> **YOUR TASK**: The entire listing is to be repeated verbatim.

> **MATERIAL PROVIDED**:
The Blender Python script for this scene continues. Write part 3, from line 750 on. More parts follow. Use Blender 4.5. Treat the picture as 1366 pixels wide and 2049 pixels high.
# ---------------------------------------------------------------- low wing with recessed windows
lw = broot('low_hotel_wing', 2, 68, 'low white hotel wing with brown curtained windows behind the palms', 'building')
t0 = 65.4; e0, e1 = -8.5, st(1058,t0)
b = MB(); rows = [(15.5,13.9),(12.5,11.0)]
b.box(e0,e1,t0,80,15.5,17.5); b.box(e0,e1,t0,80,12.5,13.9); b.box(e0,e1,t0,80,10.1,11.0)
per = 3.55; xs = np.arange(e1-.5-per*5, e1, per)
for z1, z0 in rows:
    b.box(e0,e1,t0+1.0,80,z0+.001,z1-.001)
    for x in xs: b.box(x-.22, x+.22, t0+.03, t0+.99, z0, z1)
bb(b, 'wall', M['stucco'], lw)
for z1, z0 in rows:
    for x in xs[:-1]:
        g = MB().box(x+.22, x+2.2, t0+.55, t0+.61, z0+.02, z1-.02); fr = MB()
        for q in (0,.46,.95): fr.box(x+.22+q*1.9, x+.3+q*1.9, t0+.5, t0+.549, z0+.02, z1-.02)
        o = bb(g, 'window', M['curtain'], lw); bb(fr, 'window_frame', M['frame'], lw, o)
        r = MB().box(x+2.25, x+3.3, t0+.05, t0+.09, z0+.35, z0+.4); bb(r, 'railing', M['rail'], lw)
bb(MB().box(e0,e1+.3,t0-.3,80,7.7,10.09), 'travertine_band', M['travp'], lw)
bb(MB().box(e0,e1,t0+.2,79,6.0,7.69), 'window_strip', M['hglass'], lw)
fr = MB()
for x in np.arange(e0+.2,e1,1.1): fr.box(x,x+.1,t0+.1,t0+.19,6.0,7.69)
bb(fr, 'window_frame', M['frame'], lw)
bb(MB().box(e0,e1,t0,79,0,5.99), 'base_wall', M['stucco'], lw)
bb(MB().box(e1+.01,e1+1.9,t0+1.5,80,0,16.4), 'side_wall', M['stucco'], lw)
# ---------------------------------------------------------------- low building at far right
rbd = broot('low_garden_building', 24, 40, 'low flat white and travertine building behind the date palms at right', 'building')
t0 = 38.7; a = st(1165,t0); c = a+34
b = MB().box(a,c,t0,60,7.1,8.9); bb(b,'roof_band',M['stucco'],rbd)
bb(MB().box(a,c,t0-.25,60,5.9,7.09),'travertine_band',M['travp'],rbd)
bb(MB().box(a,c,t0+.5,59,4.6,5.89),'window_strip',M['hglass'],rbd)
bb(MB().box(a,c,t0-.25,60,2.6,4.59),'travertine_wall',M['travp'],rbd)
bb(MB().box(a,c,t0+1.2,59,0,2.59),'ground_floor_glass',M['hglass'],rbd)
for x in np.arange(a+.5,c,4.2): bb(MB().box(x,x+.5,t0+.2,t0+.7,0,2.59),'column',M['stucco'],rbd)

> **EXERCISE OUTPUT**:
The Blender Python script for this scene continues. Write part 3, from line 750 on. More parts follow. Use Blender 4.5. Treat the picture as 1366 pixels wide and 2049 pixels high.
# ---------------------------------------------------------------- low wing with recessed windows
lw = broot('low_hotel_wing', 2, 68, 'low white hotel wing with brown curtained windows behind the palms', 'building')
t0 = 65.4; e0, e1 = -8.5, st(1058,t0)
b = MB(); rows = [(15.5,13.9),(12.5,11.0)]
b.box(e0,e1,t0,80,15.5,17.5); b.box(e0,e1,t0,80,12.5,13.9); b.box(e0,e1,t0,80,10.1,11.0)
per = 3.55; xs = np.arange(e1-.5-per*5, e1, per)
for z1, z0 in rows:
    b.box(e0,e1,t0+1.0,80,z0+.001,z1-.001)
    for x in xs: b.box(x-.22, x+.22, t0+.03, t0+.99, z0, z1)
bb(b, 'wall', M['stucco'], lw)
for z1, z0 in rows:
    for x in xs[:-1]:
        g = MB().box(x+.22, x+2.2, t0+.55, t0+.61, z0+.02, z1-.02); fr = MB()
        for q in (0,.46,.95): fr.box(x+.22+q*1.9, x+.3+q*1.9, t0+.5, t0+.549, z0+.02, z1-.02)
        o = bb(g, 'window', M['curtain'], lw); bb(fr, 'window_frame', M['frame'], lw, o)
        r = MB().box(x+2.25, x+3.3, t0+.05, t0+.09, z0+.35, z0+.4); bb(r, 'railing', M['rail'], lw)
bb(MB().box(e0,e1+.3,t0-.3,80,7.7,10.09), 'travertine_band', M['travp'], lw)
bb(MB().box(e0,e1,t0+.2,79,6.0,7.69), 'window_strip', M['hglass'], lw)
fr = MB()
for x in np.arange(e0+.2,e1,1.1): fr.box(x,x+.1,t0+.1,t0+.19,6.0,7.69)
bb(fr, 'window_frame', M['frame'], lw)
bb(MB().box(e0,e1,t0,79,0,5.99), 'base_wall', M['stucco'], lw)
bb(MB().box(e1+.01,e1+1.9,t0+1.5,80,0,16.4), 'side_wall', M['stucco'], lw)
# ---------------------------------------------------------------- low building at far right
rbd = broot('low_garden_building', 24, 40, 'low flat white and travertine building behind the date palms at right', 'building')
t0 = 38.7; a = st(1165,t0); c = a+34
b = MB().box(a,c,t0,60,7.1,8.9); bb(b,'roof_band',M['stucco'],rbd)
bb(MB().box(a,c,t0-.25,60,5.9,7.09),'travertine_band',M['travp'],rbd)
bb(MB().box(a,c,t0+.5,59,4.6,5.89),'window_strip',M['hglass'],rbd)
bb(MB().box(a,c,t0-.25,60,2.6,4.59),'travertine_wall',M['travp'],rbd)
bb(MB().box(a,c,t0+1.2,59,0,2.59),'ground_floor_glass',M['hglass'],rbd)
for x in np.arange(a+.5,c,4.2): bb(MB().box(x,x+.5,t0+.2,t0+.7,0,2.59),'column',M['stucco'],rbd)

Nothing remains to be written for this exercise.